Challenge
Take the lines from the head of the listing through the one bearing "def S(a,b,y): return" and copy them exactly, leaving every picture out.

Supplied data
* * *

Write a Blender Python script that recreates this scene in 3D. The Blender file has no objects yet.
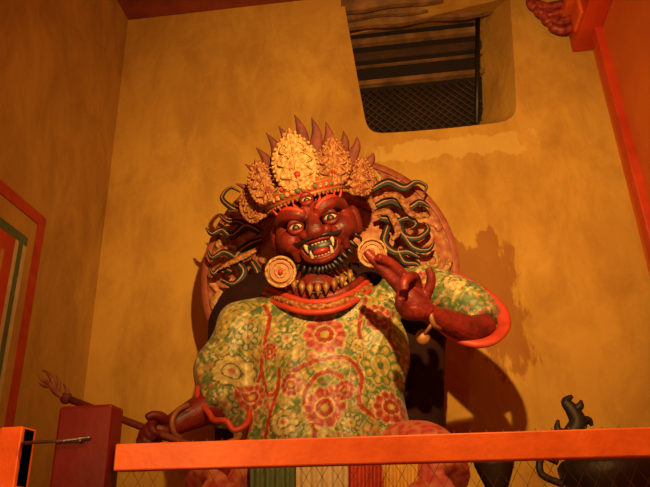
import bpy, bmesh, math, random
import numpy as np
from mathutils import Vector, Matrix, noise, geometry
random.seed(7); rng=np.random.RandomState(5)
scene=bpy.context.scene
scene.view_settings.view_transform='Standard'
V=Vector
# ------------------------------------------------------------------ camera
C=V((0,0,1.3)); F=650.0
th=math.radians(24); ps=math.radians(6); ro=math.radians(2)
fw=V((-math.sin(ps)*math.cos(th),math.cos(ps)*math.cos(th),math.sin(th)))
r0=V((math.cos(ps),math.sin(ps),0)); u0=r0.cross(fw)
rr=r0*math.cos(ro)-u0*math.sin(ro); uu=u0*math.cos(ro)+r0*math.sin(ro)
cam=bpy.data.cameras.new('camera'); cam.lens=36; cam.sensor_width=36
co=bpy.data.objects.new('camera',cam); scene.collection.objects.link(co)
m=Matrix((rr,uu,-fw)).transposed().to_4x4(); m.translation=C; co.matrix_world=m
scene.camera=co
# survey helper: a sighting from the camera station met with a known room plane -> metres
def hit(a,b,ax,val):
    d=rr*((a-325)/F)+uu*((243.5-b)/F)+fw
    return C+d*((val-C[ax])/d[ax])
def P(a,b,y): return hit(a,b,1,y)
def S(a,b,y): return (P(a+1,b,y)-P(a,b,y)).length

# ------------------------------------------------------------------ materials
def mat(name,c1,c2=None,rough=.6,metal=0,scale=8,bump=0.2,bscale=None,spec=.5,ramp=(.35,.65),coat=0):
    m=bpy.data.materials.new(name); m.use_nodes=True; nt=m.node_tree; n=nt.nodes; l=nt.links
    b=n['Principled BSDF']; b.inputs['Roughness'].default_value=rough; b.inputs['Metallic'].default_value=metal
    b.inputs['Specular IOR Level'].default_value=spec
    b.inputs['Coat Weight'].default_value=coat; b.inputs['Coat Roughness'].default_value=.25
    tc=n.new('ShaderNodeTexCoord')
    no=n.new('ShaderNodeTexNoise'); no.inputs['Scale'].default_value=scale; no.inputs['Detail'].default_value=8
    no.inputs['Roughness'].default_value=.6
    l.new(tc.outputs['Object'],no.inputs['Vector'])
    r=n.new('ShaderNodeValToRGB'); r.color_ramp.elements[0].position=ramp[0]; r.color_ramp.elements[1].position=ramp[1]
    r.color_ramp.elements[0].color=(*c1,1); r.color_ramp.elements[1].color=(*(c2 or tuple(x*.75 for x in c1)),1)
    l.new(no.outputs['Fac'],r.inputs['Fac']); l.new(r.outputs['Color'],b.inputs['Base Color'])
    if bump:
        n2=n.new('ShaderNodeTexNoise'); n2.inputs['Scale'].default_value=bscale or scale*3; n2.inputs['Detail'].default_value=6
        l.new(tc.outputs['Object'],n2.inputs['Vector'])
        bp=n.new('ShaderNodeBump'); bp.inputs['Strength'].default_value=bump; bp.inputs['Distance'].default_value=.02
        l.new(n2.outputs['Fac'],bp.inputs['Height']); l.new(bp.outputs['Normal'],b.inputs['Normal'])
    return m
def carved(name,c1,c2,scale=40,metal=.2,rough=.4,strength=.8):
    m=mat(name,c1,c2,rough,metal,scale=scale*.4,bump=0); nt=m.node_tree; n=nt.nodes; l=nt.links; b=n['Principled BSDF']
    tc=[x for x in n if x.type=='TEX_COORD'][0]; rp=[x for x in n if x.type=='VALTORGB'][0]
    vo=n.new('ShaderNodeTexVoronoi'); vo.inputs['Scale'].default_value=scale; vo.feature='SMOOTH_F1'
    l.new(tc.outputs['Object'],vo.inputs['Vector'])
    l.new(vo.outputs['Distance'],rp.inputs['Fac']); rp.color_ramp.elements[0].position=.25; rp.color_ramp.elements[1].position=.75
    bp=n.new('ShaderNodeBump'); bp.inputs['Strength'].default_value=strength; bp.inputs['Distance'].default_value=.02; bp.invert=True
    l.new(vo.outputs['Distance'],bp.inputs['Height']); l.new(bp.outputs['Normal'],b.inputs['Normal'])
    return m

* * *

In response
Write a Blender Python script that recreates this scene in 3D. The Blender file has no objects yet.
import bpy, bmesh, math, random
import numpy as np
from mathutils import Vector, Matrix, noise, geometry
random.seed(7); rng=np.random.RandomState(5)
scene=bpy.context.scene
scene.view_settings.view_transform='Standard'
V=Vector
# ------------------------------------------------------------------ camera
C=V((0,0,1.3)); F=650.0
th=math.radians(24); ps=math.radians(6); ro=math.radians(2)
fw=V((-math.sin(ps)*math.cos(th),math.cos(ps)*math.cos(th),math.sin(th)))
r0=V((math.cos(ps),math.sin(ps),0)); u0=r0.cross(fw)
rr=r0*math.cos(ro)-u0*math.sin(ro); uu=u0*math.cos(ro)+r0*math.sin(ro)
cam=bpy.data.cameras.new('camera'); cam.lens=36; cam.sensor_width=36
co=bpy.data.objects.new('camera',cam); scene.collection.objects.link(co)
m=Matrix((rr,uu,-fw)).transposed().to_4x4(); m.translation=C; co.matrix_world=m
scene.camera=co
# survey helper: a sighting from the camera station met with a known room plane -> metres
def hit(a,b,ax,val):
    d=rr*((a-325)/F)+uu*((243.5-b)/F)+fw
    return C+d*((val-C[ax])/d[ax])
def P(a,b,y): return hit(a,b,1,y)
def S(a,b,y): return (P(a+1,b,y)-P(a,b,y)).length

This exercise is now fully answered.